Whereas , with an EV, you could charge it from your solar panel installation, assuming a) the sun is shining, and b) you've paid for the extra infrastructure needed to support 'islanding'.

Buy a generator that will power your modem and a few plug in lights and stuff.
Sledgehammer/walnut. I would not be attaching any electronics to a DIY grade generator without some form of surge protection and filtering.

Also generators need maintenance and obviously some form of infrastructure to support them (this could be as simple as a long extension lead+ earth spike). Depends where you live of course, but if a generator is truly a viable option due to grid unreliability, then you need to consider a few other things first.
 
Aren't we confusing street cabinets with exchanges? A street cabinet is a small green metal box, and mostly just holds connections, while an exchange is typically hosted in a building. A street cabinet doesn't need a backup generator (though it may have a built in UPS battery backup).

The reason that old style telephone handsets work when there's a power cut in the house is because they are powered via the PSTN analogue 2-wire copper line and are not dependent on the power in the house. If the local exchange had no power, neither will your handset or your landline, but that's rare thanks to backup generators etc.

The reason that your Internet stops working during a power cut at your home isn't because of the physical Internet connectivity - be it analogue copper line or fibre (ADSL/FTTC/FTTP etc etc), but because the end point - your router - is powered from your home mains socket.

If someone builds a router that is powered via the copper of fibre line (something similar to PoE) then your Internet would continue to work during a power cut just like your old telephone phone does.
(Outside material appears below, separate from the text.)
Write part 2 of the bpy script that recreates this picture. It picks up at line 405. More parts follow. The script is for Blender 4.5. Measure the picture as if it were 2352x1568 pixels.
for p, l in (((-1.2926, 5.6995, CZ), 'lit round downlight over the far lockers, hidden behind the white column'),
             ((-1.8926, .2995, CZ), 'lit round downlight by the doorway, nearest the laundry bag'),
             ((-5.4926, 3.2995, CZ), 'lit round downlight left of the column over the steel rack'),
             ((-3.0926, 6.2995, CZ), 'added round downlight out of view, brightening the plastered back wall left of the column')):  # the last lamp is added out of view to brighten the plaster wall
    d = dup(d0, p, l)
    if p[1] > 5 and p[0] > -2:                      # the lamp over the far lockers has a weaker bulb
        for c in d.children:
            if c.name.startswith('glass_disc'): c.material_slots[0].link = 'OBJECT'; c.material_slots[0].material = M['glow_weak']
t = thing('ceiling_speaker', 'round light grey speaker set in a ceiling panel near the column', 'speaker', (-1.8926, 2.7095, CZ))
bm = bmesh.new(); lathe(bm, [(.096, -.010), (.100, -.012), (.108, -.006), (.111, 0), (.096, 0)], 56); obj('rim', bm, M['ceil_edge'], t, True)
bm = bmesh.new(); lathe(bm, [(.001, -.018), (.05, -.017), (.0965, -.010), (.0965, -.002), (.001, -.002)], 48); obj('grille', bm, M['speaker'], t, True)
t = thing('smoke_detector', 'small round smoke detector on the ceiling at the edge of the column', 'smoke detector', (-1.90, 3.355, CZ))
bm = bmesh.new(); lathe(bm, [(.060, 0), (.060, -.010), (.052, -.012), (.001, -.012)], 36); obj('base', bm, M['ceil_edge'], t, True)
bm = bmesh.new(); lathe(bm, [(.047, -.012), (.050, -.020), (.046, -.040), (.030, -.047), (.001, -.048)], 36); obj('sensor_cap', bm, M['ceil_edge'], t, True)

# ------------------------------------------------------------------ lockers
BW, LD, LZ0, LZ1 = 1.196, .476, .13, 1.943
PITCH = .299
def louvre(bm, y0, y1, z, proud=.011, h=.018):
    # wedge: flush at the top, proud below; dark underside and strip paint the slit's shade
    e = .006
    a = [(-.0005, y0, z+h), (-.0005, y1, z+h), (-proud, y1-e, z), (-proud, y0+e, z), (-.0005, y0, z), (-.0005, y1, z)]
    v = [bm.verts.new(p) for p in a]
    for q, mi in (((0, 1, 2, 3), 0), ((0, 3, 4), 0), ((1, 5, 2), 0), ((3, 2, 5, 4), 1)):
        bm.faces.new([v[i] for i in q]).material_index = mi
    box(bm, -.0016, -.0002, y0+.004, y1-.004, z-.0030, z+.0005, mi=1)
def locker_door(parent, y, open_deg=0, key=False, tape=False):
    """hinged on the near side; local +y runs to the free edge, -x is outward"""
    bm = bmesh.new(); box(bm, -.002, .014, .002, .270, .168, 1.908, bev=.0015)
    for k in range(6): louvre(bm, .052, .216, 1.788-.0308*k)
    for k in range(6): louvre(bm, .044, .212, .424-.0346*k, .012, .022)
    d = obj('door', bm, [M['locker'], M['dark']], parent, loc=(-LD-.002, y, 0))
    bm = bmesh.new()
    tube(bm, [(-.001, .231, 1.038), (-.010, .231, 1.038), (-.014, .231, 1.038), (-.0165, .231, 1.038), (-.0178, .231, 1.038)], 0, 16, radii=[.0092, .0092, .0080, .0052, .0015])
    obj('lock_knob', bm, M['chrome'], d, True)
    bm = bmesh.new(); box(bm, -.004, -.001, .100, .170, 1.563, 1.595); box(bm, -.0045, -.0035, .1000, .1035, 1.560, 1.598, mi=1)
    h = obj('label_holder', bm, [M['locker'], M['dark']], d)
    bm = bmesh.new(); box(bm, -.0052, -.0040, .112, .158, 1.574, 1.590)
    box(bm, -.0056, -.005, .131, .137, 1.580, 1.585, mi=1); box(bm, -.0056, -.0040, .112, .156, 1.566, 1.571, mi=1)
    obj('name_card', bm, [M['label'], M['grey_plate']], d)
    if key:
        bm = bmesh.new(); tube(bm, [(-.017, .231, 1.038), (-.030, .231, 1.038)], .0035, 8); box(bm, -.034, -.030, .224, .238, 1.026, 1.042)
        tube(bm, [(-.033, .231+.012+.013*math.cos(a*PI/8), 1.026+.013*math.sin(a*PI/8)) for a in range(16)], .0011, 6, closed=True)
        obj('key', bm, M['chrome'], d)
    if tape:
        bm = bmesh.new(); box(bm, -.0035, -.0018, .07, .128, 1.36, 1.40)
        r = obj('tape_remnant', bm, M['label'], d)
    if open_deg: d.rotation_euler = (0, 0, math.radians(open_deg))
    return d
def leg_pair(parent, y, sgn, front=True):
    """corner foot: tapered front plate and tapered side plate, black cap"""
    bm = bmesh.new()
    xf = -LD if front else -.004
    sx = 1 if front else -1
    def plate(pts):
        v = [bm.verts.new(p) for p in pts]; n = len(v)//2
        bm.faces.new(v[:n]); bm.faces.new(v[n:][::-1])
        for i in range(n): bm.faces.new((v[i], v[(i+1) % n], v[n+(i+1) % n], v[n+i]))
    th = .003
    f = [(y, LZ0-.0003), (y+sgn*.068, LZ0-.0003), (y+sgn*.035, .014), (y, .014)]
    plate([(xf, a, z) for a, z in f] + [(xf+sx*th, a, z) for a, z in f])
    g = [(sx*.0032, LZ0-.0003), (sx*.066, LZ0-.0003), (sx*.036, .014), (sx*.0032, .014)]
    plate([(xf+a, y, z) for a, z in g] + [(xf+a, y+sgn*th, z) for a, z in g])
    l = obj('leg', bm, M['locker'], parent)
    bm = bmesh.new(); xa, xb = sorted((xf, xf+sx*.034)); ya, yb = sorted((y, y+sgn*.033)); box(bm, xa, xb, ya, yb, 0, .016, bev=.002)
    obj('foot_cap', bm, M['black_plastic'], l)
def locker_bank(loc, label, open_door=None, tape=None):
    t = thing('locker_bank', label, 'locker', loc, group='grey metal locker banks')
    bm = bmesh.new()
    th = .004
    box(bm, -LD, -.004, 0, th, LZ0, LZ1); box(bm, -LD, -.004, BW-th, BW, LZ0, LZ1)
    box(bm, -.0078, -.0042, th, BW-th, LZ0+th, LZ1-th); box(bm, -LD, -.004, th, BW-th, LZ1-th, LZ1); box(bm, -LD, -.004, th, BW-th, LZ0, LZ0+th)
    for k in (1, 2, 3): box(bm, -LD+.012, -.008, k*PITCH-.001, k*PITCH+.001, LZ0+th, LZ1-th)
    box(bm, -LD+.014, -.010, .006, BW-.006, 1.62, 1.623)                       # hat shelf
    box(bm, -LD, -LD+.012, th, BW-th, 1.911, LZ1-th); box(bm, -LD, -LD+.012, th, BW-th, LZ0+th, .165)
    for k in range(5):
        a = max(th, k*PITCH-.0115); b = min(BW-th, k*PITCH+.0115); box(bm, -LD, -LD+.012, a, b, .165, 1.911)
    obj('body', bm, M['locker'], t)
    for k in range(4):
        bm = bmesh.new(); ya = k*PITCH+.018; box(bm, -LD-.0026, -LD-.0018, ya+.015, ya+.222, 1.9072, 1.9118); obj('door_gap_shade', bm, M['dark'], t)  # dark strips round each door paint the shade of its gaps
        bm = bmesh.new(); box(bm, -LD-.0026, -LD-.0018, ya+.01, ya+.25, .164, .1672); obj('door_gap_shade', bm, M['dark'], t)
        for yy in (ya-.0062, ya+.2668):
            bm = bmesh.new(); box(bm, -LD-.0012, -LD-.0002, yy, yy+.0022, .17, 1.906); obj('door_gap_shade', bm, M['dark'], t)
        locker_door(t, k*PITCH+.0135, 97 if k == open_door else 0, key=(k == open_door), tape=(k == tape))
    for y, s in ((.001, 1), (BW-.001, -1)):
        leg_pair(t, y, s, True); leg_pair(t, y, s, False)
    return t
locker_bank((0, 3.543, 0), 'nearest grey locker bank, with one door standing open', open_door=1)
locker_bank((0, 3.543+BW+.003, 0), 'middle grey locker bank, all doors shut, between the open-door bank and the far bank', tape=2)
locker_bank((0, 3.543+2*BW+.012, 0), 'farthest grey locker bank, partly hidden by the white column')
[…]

Until then, you can put your router (and any VDSL modem or fiber unit) on a UPS - as suggested above - and you'll have Internet (and VoIP) during a power cut.
 
Aren't we confusing street cabinets with exchanges? A street cabinet is a small green metal box, and mostly just holds connections, while an exchange is typically hosted in a building. A street cabinet doesn't need a backup generator (though it may have a built in UPS battery backup).
Well, perhaps it would be wiser to defer to @long_range_rob on this as I assume he is telecoms, but what the hell:

Not really. The whole idea of the street cabinets isn't just as marshalling points but rather they become exchanges, as they're directly connected to the network. Far more cost effective than a large building containing many miles of cabling, racks of kit and backup gennys to power it all.

If someone builds a router that is powered via the copper of fibre line (something similar to PoE) then your Internet would continue to work during a power cut just like your old telephone phone does.
Copper of fibre? Fibre optic cables have polymer or glass fibre strands within them to carry the data as a beam of light. No copper involved!

True some fibre optic cables had moulded onto their side some conventional copper cables, the idea being to maintain a PTSN network as well as fibre network. But I don't think they're used in this country. Fibre only, all the way to the premises.

In any case, PoE has a very short distance over which it can transmit DC power (less than 100m). Can you imagine the transmission losses trying to do that at the network scale? One of those cases of 'they haven't done this for a reason' and not just cost.
 
PoE for broadband will never happen. BT is a massive consumer of electricity and the guys in the ivory towers who make the big decisions are aiming to always minimise cost so why would they provide you with power. That’s the job of the power companies.

Face it Elon isn’t going to give you power from his Starlink network so why should BT.